Con Ed’s irresponsible and dangerous tactic of using scabs must also be confronted. This can be done with effective mass picketing directly at depots, and jobsites, to stop management’s effort to pretend it's “business as usual.” Mass picketing and determined resistance, including civil disobedience actions by mass pickets, Occupiers and strike supporters was an effective strategy in the struggle of the longshoremen in Longview Washington earlier this year.
Honking horns by drivers to express their support of the locked out Local 1-2 workers is a fine gesture of support, but a serious discussion and call to all unions and workers to stand in solidarity with Local 1-2 is paramount to the fight back against corporate greed and Wall Street criminality.

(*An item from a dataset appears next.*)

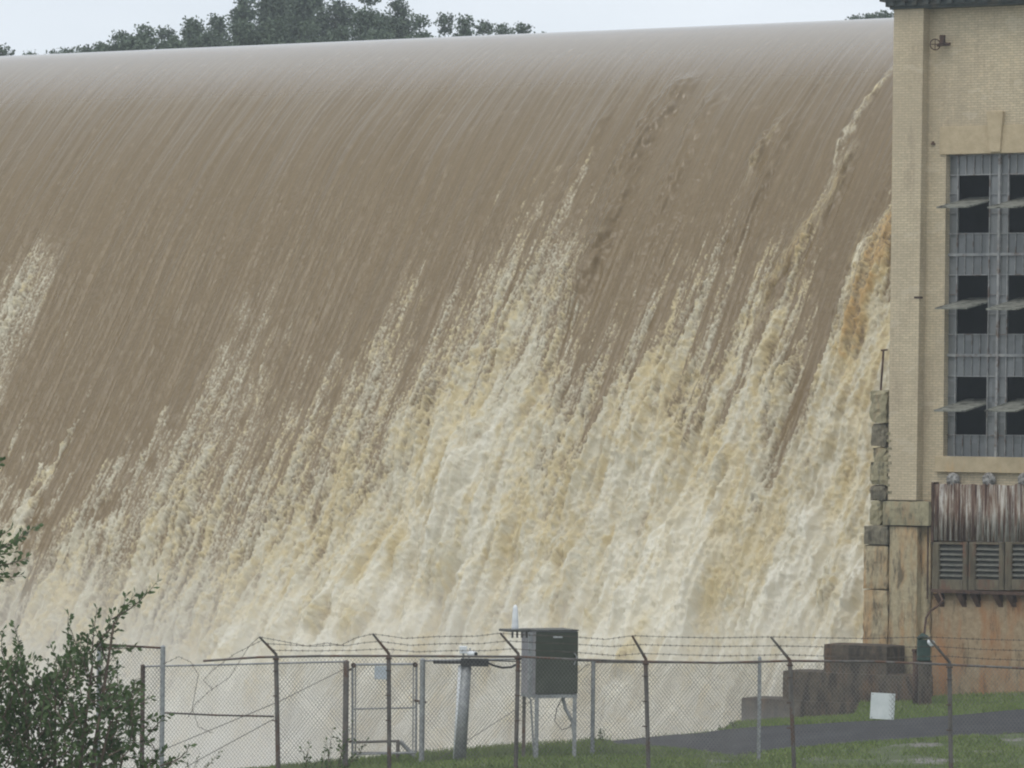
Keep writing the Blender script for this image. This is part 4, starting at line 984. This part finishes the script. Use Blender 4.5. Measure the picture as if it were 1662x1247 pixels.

As part of re-building a fighting workers movement, we also have to examine where politicians stand on these issues. It is time now for workers, those fighting to defend the 99%, and youth to put forward their own worker candidates who would defend the right to organize, union rights, workers’ benefits as well as striking or locked out workers. We can’t depend on corporate politicians (Democrat or Republican) who are in the back pocket of Wall Street and Con Ed.
The Local 1-2 workers struggle against Con Ed is another battle in a wider, international, class war. From Spain to Canada, workers and young people are fighting back against austerity, unemployment and abject poverty. The Local 1-2 workers lock out is a fight that affects every worker in New York City and nationally.
WE MUST UNITE & FIGHT BACK!
Join the picket lines! Call mass rallies to support Local 1-2 workers!
For solidarity and struggle to defend workers’ rights!